The Dead, Secret Language of Moths

Otto M. Urban, Fotograf Magazine, March 14, 2021

In a tucked-away courtyard full of history, Tereza Zelenková is exhibiting a collection of new works. This is a compact exhibition that works in a refined manner with the gallery space, creating a strange rhythm, suggesting a possible grammar and dictionary for uncovering the essential; that which the images and texts only suggest. The exhibition might be small, but it is an exceptionally concentrated and remarkably rendered cameo. 

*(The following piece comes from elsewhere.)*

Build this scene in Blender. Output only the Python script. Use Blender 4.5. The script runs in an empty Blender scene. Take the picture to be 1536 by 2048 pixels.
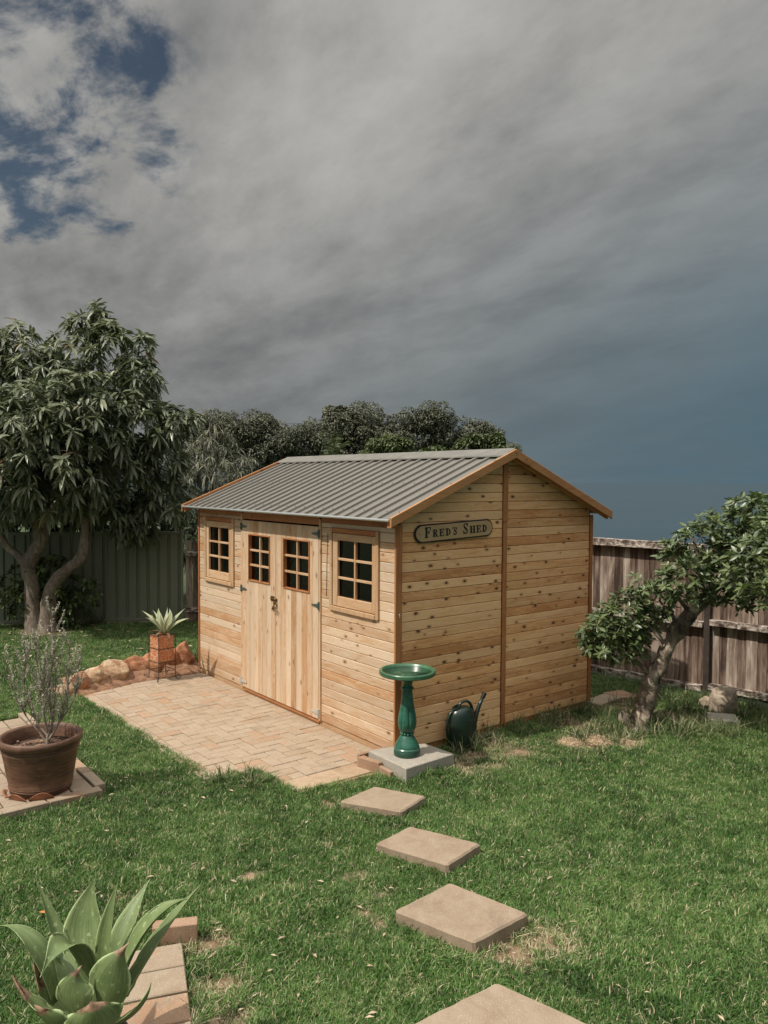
import bpy, math, random
import numpy as np
from mathutils import Vector, Matrix
random.seed(7); RNG = np.random.default_rng(11)
sc = bpy.context.scene
COL = sc.collection

# ------------------------------------------------------------------ camera
cam_d = bpy.data.cameras.new('camera'); cam = bpy.data.objects.new('camera', cam_d); COL.objects.link(cam)
YAW, PIT, ROL = 0.9045, -0.0393, 0.0057
_cy, _sy, _cp, _sp = math.cos(YAW), math.sin(YAW), math.cos(PIT), math.sin(PIT)
_F = Vector((-_sy*_cp, _cy*_cp, _sp)); _R = Vector((_cy, _sy, 0)); _U = _R.cross(_F)
_R2 = _R*math.cos(ROL) + _U*math.sin(ROL); _U2 = -_R*math.sin(ROL) + _U*math.cos(ROL)
m = Matrix((_R2, _U2, -_F)).transposed().to_4x4(); m.translation = Vector((5.0784, -4.117, 2.2933))
cam.matrix_world = m
cam_d.sensor_fit = 'VERTICAL'; cam_d.sensor_height = 24; cam_d.lens = 1568.9*24/2048
cam_d.clip_start = .05; cam_d.clip_end = 60000
sc.camera = cam
sc.render.resolution_x, sc.render.resolution_y = 768, 1024

# ------------------------------------------------------------------ view
sc.view_settings.view_transform = 'Standard'; sc.view_settings.look = 'None'
sc.view_settings.gamma = 1; sc.view_settings.exposure = .12
sc.cycles.max_bounces = 6; sc.cycles.transparent_max_bounces = 8
sc.cycles.use_denoising = True

# ------------------------------------------------------------------ world
TRAVEL = Vector((.09, .70, -1)).normalized()
SUN_EL = math.asin(-TRAVEL.z); SUN_AZ = math.atan2(-TRAVEL.x, -TRAVEL.y)

class NT:
    """tiny helper around a node tree"""
    def __init__(s, tree): s.t = tree; s.n = tree.nodes; s.l = tree.links
    def new(s, typ, inputs=None, **kw):
        n = s.n.new(typ)
        for k, v in kw.items(): setattr(n, k, v)
        for k, v in (inputs or {}).items(): s.put(n, k, v)
        return n
    def put(s, n, k, v):
        sock = n.inputs[k]
        if isinstance(v, bpy.types.NodeSocket): s.l.new(v, sock)
        else: sock.default_value = v
    def math(s, op, a, b=0.0, c=0.0, clamp=False):
        n = s.new('ShaderNodeMath', {0: a, 1: b, 2: c}, operation=op); n.use_clamp = clamp; return n.outputs[0]
    def vmath(s, op, a, b=(0, 0, 0)):
        n = s.new('ShaderNodeVectorMath', {0: a, 1: b}, operation=op)
        return n.outputs['Value'] if op in ('DOT_PRODUCT', 'LENGTH') else n.outputs['Vector']
    def ramp(s, fac, stops, interp='LINEAR'):
        n = s.new('ShaderNodeValToRGB', {0: fac}); e = n.color_ramp; e.interpolation = interp
        while len(e.elements) < len(stops): e.elements.new(.5)
        for el, (p, c) in zip(e.elements, stops):
            el.position = p; el.color = (*c, 1) if len(c) == 3 else c
        return n.outputs[0]
    def mix(s, fac, a, b, blend='MIX'):
        n = s.new('ShaderNodeMix', data_type='RGBA', blend_type=blend)
        n.clamp_factor = True
        for i, v in ((0, fac), (6, a), (7, b)):
            if isinstance(v, bpy.types.NodeSocket): s.l.new(v, n.inputs[i])
            else: n.inputs[i].default_value = v if i == 0 else ((*v, 1) if len(v) == 3 else v)
        return n.outputs[2]
    def noise(s, vec, scale, detail=4, rough=.55, dist=0.0):
        n = s.new('ShaderNodeTexNoise', {'Scale': scale, 'Detail': detail, 'Roughness': rough, 'Distortion': dist})
        if vec is not None: s.l.new(vec, n.inputs['Vector'])
        return n.outputs[0]
    def mapping(s, vec, loc=(0, 0, 0), rot=(0, 0, 0), scale=(1, 1, 1)):
        n = s.new('ShaderNodeMapping', {'Vector': vec, 'Location': loc, 'Rotation': rot, 'Scale': scale}); return n.outputs[0]
    def rmap(s, v, a, b, c=0.0, d=1.0, smooth=False):
        n = s.new('ShaderNodeMapRange', {0: v, 1: a, 2: b, 3: c, 4: d}); n.clamp = True
        if smooth: n.interpolation_type = 'SMOOTHSTEP'
        return n.outputs[0]

w = bpy.data.worlds.new('World'); sc.world = w; w.use_nodes = True
W = NT(w.node_tree); W.n.clear()
sky = W.new('ShaderNodeTexSky', sky_type='NISHITA'); sky.sun_disc = False
sky.sun_elevation = SUN_EL; sky.sun_rotation = SUN_AZ; sky.air_density = 1.0; sky.dust_density = .6
d = W.new('ShaderNodeTexCoord').outputs['Generated']
sep = W.new('ShaderNodeSeparateXYZ', {0: d}); Z = sep.outputs[2]
zc = W.math('MAXIMUM', Z, 0.0)
den = W.math('ADD', zc, .22)
px = W.math('DIVIDE', sep.outputs[0], den); py = W.math('DIVIDE', sep.outputs[1], den)
P = W.new('ShaderNodeCombineXYZ', {0: px, 1: py, 2: 0.0}).outputs[0]
# streaks run roughly across the view and lean up to the right
Ps = W.mapping(P, rot=(0, 0, math.radians(-38)), scale=(.72, 1.35, 1))
n1 = W.noise(Ps, 1.0, 9, .60, .18)
n2 = W.noise(W.mapping(Ps, loc=(5.2, 1.3, 2), scale=(1.15, .85, 1)), 3.0, 9, .62, .2)
n3 = W.noise(W.mapping(P, loc=(1.7, 8.3, 4)), .45, 3, .5)
cl = W.math('ADD', W.math('MULTIPLY', n1, .50), W.math('ADD', W.math('MULTIPLY', n2, .25), W.math('MULTIPLY', n3, .25)))
S = 10.0
ccol = W.ramp(W.rmap(cl, .40, .60), [(0, (.135*1.0, .137, .137)), (.35, (.215, .213, .205)), (.65, (.295, .29, .277)), (1, (.365, .358, .342))])
# thinner, bluer cloud low down and towards the right-hand (sea) side
right = W.vmath('DOT_PRODUCT', d, (.618, .786, 0))
lowf = W.rmap(W.math('SUBTRACT', Z, W.math('MULTIPLY', right, .32)), -.08, .44, 1, 0, True)
lowcol = W.ramp(W.rmap(W.math('ADD', right, W.math('MULTIPLY', W.math('SUBTRACT', n2, .5), .5)), -.35, .45), [(0, (.112, .119, .124)), (.5, (.105, .135, .15)), (1, (.062, .115, .148))])
ccol = W.mix(W.math('MULTIPLY', lowf, .93), ccol, lowcol)
# the cloud gets brighter higher up and towards the sun, a boost added overhead as fill light for shaded walls
sund = tuple(-TRAVEL)
glow = W.rmap(W.vmath('DOT_PRODUCT', d, sund), -.35, 1.0, 0, 1)
up = W.rmap(Z, .50, 1.0, 0, 1, True)
br = W.math('ADD', 1.0, W.math('ADD', W.math('MULTIPLY', W.math('MULTIPLY', glow, glow), .9), W.math('MULTIPLY', up, 5.2)))
ccol = W.mix(1.0, ccol, W.new('ShaderNodeCombineXYZ', {0: br, 1: br, 2: br}).outputs[0], 'MULTIPLY')
ccol = W.mix(1.0, ccol, (S*1.08, S*1.08, S*1.08), 'MULTIPLY')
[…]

This new solo exhibition at the Josef Sudek Studio is Tereza Zelenková’s third outing in Prague, following Two and Two in Five at Gallery Jelení (2014) and, three years later, A Snake That Disappeared Trough a Hole in the Wall at NoD Gallery. The gallery space is relatively complex, placing very particular demands on how works are selected and distributed. These seeming disadvantages, however, can transform into strong inspirations. The main part of the exhibition features  six works. In Tereza Zelenková’s work, connections are never random – the individual works contain a number of references but they also offer individual readings. Zelenková has always found inspiration in literature and philosophy, indeed openly admitting these links, which even become a natural component of the works’ installation. She references Georges Bataille and Joris-Karl Huysmans, mentions Austin Osman Spare and Gustav Meyrink. The new series includes a portrait of René Descartes and Gustave Courbet’s The Origin of the World. Even at her NoD Gallery exhibition, she inscribed the walls with texts that did not serve merely as complements to the exhibited photographs, but were a firm and important part of a whole, which suggests at least the outlines of what is to be represented. Some works from the Dead Language series include text directly in the passepartout and also make use of a referential image.

 

The exhibition and its works, therefore, are not only seen but also read and thought through – we leaf through its pages like a book. We therefore find ourselves in an environment whose line of inquiry radically exceeds the usual photographic exhibition. Zelenková’s references are to be seen more as suggestions; as invitations to possible crossroads. What takes place is an uncovering – as well as disguising and con- fusion. Reading is not direct – that is suggested in the off-kilter placement of the works on the main wall. Some pages in the imaginary book are entirely without text and contain such communications as are incomprehensible in the other – mysterious and dead – language. It is no coincidence that one of the works is called Open the Book. References and links come to the surface, become part of the photograph. They are not only its history but most importantly its present, delineating its possibilities; its space and borders. Each of the photographs represents a complex message that mixes science with mythology, giving rise to idiosyncratic hermetic ciphers and image codes. The main part of the exhibition is then rounded out by a kind of appendix: an almost sacred installation of a single large-format photograph showing an anatomical model of a human hand in a highly stylized sculptural gesture. Everything returns to the beginning.

 

 

Tereza Zelenková is a photographer who lives in London and Prague. Between 2007 and 2010, she studied photography at the University of Westminster, followed by studies at the Royal College of Art (2010–2012). She has taken part in a number of group projects, mostly in Great Britain but also in the United States, the Netherlands and Switzerland. Her works are part of several significant collections including the Victoria & Albert Museum (London), Foam Photography Museum (Amsterdam), Musée de l’Élysé (Lausanne), Saatchi Gallery (London) and Fotomuseum Winterthur (Winterthur).

 

Otto M. Urban is an art historian and the main curator at the DOX Centre for Contemporary Art. His focus is on Czech and international art at the turn of the twentieth century, particularly symbolism and decadence, and contemporary artists (Joel Peter Witkin, David LaChapelle, Václav Jirásek, Ivan Pinkava, Tomáš Rasl and others).